IN. : quid du gaz vert qui n’est pas très « médiatisé », si ce n’est par GrDF tout récemment, et sur un tout autre ton, disons ?
D.W-B. : le premier point sur le gaz vert, et des études que l’on a menées en Europe le montrent, c’est que les gens ne savent pas très bien de quoi il s’agit, et comment cela fonctionne d’où cette campagne GrDF que vous avez citée, dont l’objectif est justement de rendre le terme plus populaire, de faire connaître ses avantages, de son absolue nécessité dans le futur. Car c’est une conviction absolue chez Engie : nous aurons besoin durablement de gaz vert donc il est essentiel de décarboner ces gaz parce qu’il y a certains usages qu’on ne pourra pas résoudre y compris économiquement, avec l’électricité, notamment dans l’industrie, dans la mobilité lourde. Donc oui, il est essentiel de décarboner ces gaz afin qu’ils deviennent verts. La France est d’ailleurs plutôt assez en avance par rapport à d’autres pays d’Europe, cela reste encore une faible partie de la consommation en France mais cela se développe enfin assez rapidement, même si les dispositifs ne sont pas du tout au même stade de développement que les électriques, l’énergie solaire éolienne.
IN. : vous dites que vous allez donc continuer sur cette lancée, d’information directe humble sur le travail finalement qui est accompli…
D.W-B. : il y aura toujours besoin d’expliquer que nous sommes en train de progresser sur cette transition énergétique, qu’elle est possible, qu’elle est à notre portée et qu’elle est en train de se réaliser… C’est un mouvement qui est à la fois extrêmement complexe, comme je le disais tout à l’heure, qui touche tout le monde, on comprend bien le rôle majeur que va jouer la décarbonation d’énergie dans la lutte contre le réchauffement climatique, nous continuerons je pense de parler de ce que nous faisons, comme d’une preuve de notre engagement, de notre progression.
IN. : les dérèglements climatiques qui s’amplifient ont-ils un effet direct sur cet immense chantier que vous menez ?
D.W-B. : je pense que cela nous oblige à intégrer ces contraintes dans le plan de développement des projets mais cela ne les ralentit pas.
IN. : enfin, Publicis est l’agence du groupe depuis dix ans. À votre arrivée a-t-il été question de lancer un appel d’offres, comme cela se fait couramment ?

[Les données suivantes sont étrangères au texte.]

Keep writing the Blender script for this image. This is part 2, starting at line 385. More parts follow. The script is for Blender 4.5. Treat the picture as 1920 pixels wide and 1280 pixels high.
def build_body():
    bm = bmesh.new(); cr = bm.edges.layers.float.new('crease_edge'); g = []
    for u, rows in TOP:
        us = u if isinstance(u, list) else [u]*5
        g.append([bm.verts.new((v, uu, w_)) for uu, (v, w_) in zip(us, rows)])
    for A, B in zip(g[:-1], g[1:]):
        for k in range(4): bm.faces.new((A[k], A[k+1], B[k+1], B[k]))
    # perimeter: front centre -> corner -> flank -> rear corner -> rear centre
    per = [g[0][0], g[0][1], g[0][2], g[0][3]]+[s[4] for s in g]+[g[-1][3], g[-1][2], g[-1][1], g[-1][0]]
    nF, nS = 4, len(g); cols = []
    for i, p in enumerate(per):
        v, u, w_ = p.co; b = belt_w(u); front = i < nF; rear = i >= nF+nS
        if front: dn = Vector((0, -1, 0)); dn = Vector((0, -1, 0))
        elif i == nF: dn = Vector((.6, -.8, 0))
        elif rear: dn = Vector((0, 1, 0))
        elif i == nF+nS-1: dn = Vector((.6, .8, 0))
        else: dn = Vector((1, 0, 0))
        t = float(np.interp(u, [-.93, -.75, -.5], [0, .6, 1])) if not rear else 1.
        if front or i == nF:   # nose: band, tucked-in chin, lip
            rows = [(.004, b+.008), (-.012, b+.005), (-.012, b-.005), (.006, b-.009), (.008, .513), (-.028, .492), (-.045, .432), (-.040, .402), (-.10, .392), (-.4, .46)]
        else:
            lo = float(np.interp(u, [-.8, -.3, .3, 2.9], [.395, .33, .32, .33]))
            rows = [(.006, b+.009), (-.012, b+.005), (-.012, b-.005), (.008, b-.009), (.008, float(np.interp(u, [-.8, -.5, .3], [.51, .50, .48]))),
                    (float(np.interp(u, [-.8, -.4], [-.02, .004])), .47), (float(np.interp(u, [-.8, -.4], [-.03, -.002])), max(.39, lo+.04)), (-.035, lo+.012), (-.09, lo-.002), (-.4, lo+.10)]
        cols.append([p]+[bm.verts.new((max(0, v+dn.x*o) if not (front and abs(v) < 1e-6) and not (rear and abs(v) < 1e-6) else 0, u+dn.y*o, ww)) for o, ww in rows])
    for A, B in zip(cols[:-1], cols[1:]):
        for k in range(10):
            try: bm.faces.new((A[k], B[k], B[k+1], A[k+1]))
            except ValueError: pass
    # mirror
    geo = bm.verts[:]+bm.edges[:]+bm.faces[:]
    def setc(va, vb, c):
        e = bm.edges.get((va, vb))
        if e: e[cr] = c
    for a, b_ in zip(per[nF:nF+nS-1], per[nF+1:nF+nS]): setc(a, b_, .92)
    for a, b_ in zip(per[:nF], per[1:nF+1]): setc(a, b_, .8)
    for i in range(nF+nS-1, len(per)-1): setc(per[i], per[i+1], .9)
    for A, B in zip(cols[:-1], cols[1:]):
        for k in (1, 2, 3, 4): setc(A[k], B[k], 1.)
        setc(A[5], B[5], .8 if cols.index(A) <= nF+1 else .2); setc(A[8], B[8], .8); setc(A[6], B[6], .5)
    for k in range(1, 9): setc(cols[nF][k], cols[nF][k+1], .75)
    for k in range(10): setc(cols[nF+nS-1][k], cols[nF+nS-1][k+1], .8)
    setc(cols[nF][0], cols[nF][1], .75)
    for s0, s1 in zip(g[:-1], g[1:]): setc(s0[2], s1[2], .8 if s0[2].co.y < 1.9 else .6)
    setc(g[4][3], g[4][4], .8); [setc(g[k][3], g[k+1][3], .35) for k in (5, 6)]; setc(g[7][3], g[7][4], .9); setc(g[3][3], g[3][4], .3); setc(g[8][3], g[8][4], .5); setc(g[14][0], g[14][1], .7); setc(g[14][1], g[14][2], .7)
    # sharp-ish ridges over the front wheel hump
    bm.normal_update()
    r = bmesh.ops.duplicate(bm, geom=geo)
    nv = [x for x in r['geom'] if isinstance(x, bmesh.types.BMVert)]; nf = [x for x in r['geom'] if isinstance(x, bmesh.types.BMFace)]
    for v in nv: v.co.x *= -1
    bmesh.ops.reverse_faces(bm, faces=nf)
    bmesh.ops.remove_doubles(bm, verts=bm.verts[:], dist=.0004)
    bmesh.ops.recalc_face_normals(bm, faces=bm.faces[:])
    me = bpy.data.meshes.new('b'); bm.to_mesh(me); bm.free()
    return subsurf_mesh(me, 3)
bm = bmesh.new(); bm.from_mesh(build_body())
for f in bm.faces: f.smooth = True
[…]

D.W-B. : la question ne s’est pas posée. Publicis est un partenaire depuis dix ans, travaille sur d’autres dossiers et vous savez, l’avantage quand vous travaillez dans la durée avec une agence, c’est qu’elle vous connaît bien, qu’elle connaît bien les enjeux. Du coup, l’expérience de notre agence, la qualité de notre relation et cette proximité ont beaucoup de valeur.